> _Your objective_:
Every entry must be given again exactly.

> _Entries_:
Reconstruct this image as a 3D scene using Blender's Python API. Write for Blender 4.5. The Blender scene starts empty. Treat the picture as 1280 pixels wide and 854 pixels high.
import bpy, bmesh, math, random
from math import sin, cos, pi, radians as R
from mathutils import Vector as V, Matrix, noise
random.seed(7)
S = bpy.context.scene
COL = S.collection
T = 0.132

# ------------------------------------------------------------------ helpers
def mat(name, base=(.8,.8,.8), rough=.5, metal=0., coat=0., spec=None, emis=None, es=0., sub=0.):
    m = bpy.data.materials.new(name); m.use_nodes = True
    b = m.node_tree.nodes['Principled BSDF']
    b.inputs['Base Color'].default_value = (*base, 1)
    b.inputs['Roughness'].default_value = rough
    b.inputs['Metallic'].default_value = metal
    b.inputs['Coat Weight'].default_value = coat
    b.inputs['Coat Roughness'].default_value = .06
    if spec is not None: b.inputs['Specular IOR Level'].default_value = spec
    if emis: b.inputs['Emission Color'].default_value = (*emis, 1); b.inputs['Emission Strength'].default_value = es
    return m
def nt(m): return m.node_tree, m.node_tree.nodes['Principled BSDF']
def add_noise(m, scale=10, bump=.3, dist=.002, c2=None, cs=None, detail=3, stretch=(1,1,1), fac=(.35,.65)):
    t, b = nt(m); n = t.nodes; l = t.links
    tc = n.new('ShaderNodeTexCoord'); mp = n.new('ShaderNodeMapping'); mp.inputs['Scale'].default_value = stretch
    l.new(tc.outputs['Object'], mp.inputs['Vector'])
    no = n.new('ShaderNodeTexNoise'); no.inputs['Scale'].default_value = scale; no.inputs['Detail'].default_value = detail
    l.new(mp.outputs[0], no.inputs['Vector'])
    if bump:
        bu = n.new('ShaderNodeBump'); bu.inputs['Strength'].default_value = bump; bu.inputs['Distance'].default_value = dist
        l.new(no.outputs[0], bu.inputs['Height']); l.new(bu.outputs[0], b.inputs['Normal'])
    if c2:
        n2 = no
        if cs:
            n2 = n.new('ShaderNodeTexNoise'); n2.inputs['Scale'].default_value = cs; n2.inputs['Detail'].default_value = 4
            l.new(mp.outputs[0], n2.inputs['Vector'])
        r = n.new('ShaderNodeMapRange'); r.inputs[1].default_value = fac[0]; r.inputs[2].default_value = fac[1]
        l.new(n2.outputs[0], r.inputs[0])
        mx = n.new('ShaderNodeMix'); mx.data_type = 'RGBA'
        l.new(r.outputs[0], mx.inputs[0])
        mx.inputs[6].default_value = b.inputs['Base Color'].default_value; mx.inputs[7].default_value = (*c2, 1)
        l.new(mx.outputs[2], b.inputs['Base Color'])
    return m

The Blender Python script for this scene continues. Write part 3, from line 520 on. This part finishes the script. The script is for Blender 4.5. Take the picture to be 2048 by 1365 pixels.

> _Task result_:
Reconstruct this image as a 3D scene using Blender's Python API. Write for Blender 4.5. The Blender scene starts empty. Treat the picture as 1280 pixels wide and 854 pixels high.
import bpy, bmesh, math, random
from math import sin, cos, pi, radians as R
from mathutils import Vector as V, Matrix, noise
random.seed(7)
S = bpy.context.scene
COL = S.collection
T = 0.132

# ------------------------------------------------------------------ helpers
def mat(name, base=(.8,.8,.8), rough=.5, metal=0., coat=0., spec=None, emis=None, es=0., sub=0.):
    m = bpy.data.materials.new(name); m.use_nodes = True
    b = m.node_tree.nodes['Principled BSDF']
    b.inputs['Base Color'].default_value = (*base, 1)
    b.inputs['Roughness'].default_value = rough
    b.inputs['Metallic'].default_value = metal
    b.inputs['Coat Weight'].default_value = coat
    b.inputs['Coat Roughness'].default_value = .06
    if spec is not None: b.inputs['Specular IOR Level'].default_value = spec
    if emis: b.inputs['Emission Color'].default_value = (*emis, 1); b.inputs['Emission Strength'].default_value = es
    return m
def nt(m): return m.node_tree, m.node_tree.nodes['Principled BSDF']
def add_noise(m, scale=10, bump=.3, dist=.002, c2=None, cs=None, detail=3, stretch=(1,1,1), fac=(.35,.65)):
    t, b = nt(m); n = t.nodes; l = t.links
    tc = n.new('ShaderNodeTexCoord'); mp = n.new('ShaderNodeMapping'); mp.inputs['Scale'].default_value = stretch
    l.new(tc.outputs['Object'], mp.inputs['Vector'])
    no = n.new('ShaderNodeTexNoise'); no.inputs['Scale'].default_value = scale; no.inputs['Detail'].default_value = detail
    l.new(mp.outputs[0], no.inputs['Vector'])
    if bump:
        bu = n.new('ShaderNodeBump'); bu.inputs['Strength'].default_value = bump; bu.inputs['Distance'].default_value = dist
        l.new(no.outputs[0], bu.inputs['Height']); l.new(bu.outputs[0], b.inputs['Normal'])
    if c2:
        n2 = no
        if cs:
            n2 = n.new('ShaderNodeTexNoise'); n2.inputs['Scale'].default_value = cs; n2.inputs['Detail'].default_value = 4
            l.new(mp.outputs[0], n2.inputs['Vector'])
        r = n.new('ShaderNodeMapRange'); r.inputs[1].default_value = fac[0]; r.inputs[2].default_value = fac[1]
        l.new(n2.outputs[0], r.inputs[0])
        mx = n.new('ShaderNodeMix'); mx.data_type = 'RGBA'
        l.new(r.outputs[0], mx.inputs[0])
        mx.inputs[6].default_value = b.inputs['Base Color'].default_value; mx.inputs[7].default_value = (*c2, 1)
        l.new(mx.outputs[2], b.inputs['Base Color'])
    return m

The Blender Python script for this scene continues. Write part 3, from line 520 on. This part finishes the script. The script is for Blender 4.5. Take the picture to be 2048 by 1365 pixels.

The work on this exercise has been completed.